CBOR Converter
Convert between JSON and CBOR (RFC 8949).
Overview
The CBOR converter translates between JSON and Concise Binary Object Representation as specified in RFC 8949. Paste JSON to get CBOR bytes (hex or base64), or paste CBOR to recover the document as readable JSON.
CBOR shows up in IoT firmware, WebAuthn assertions, COSE-signed messages, and any protocol where size matters more than human readability.
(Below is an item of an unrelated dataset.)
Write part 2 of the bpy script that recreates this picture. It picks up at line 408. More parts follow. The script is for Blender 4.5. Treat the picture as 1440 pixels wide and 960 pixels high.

Embedded developers, security engineers, and protocol implementers reach for a cbor decoder when inspecting a captured payload or producing test vectors for a constrained device.
How it works
CBOR is a binary serialization defined by RFC 8949. Each item begins with an initial byte whose top three bits indicate the major type (unsigned int, negative int, byte string, text string, array, map, tag, or simple/float) and whose bottom five bits give the additional info — usually the length or value, with overflow extension bytes for larger magnitudes.
The converter handles all eight major types, indefinite-length streams, half/single/double precision floats, and the common tags for date/time (0, 1), bignum (2, 3), and decimal fractions (4). CBOR types without a JSON peer (byte strings, tags) are rendered using Extended JSON markers so the round trip is lossless.
Examples
JSON in: {"a":1,"b":[2,3]}
CBOR out: a2 61 61 01 61 62 82 02 03
JSON in: [1, 2.5, "hi"]
CBOR out: 83 01 fb 4004 0000 0000 0000 62 68 69
CBOR in (hex): a16568656c6c6f65776f726c64
JSON out: {"hello":"world"}
FAQ
Why use CBOR instead of JSON?
CBOR encodes the same data model in fewer bytes, parses faster, and supports binary data natively without base64 wrapping. RFC 8949 is the basis for COSE, CWT, WebAuthn attestations, and many IoT protocols.
Does it handle CBOR tags like timestamps?
Yes. Tag 0 (RFC 3339 string) and tag 1 (epoch seconds) decode to ISO 8601 strings. Bignum tags 2 and 3 decode to numeric strings to preserve precision beyond 53 bits.
Can it produce deterministic CBOR for COSE signing?
Output uses canonical encoding rules: shortest-form integer encoding, definite-length items, and sorted map keys. That matches the deterministic profile used by COSE.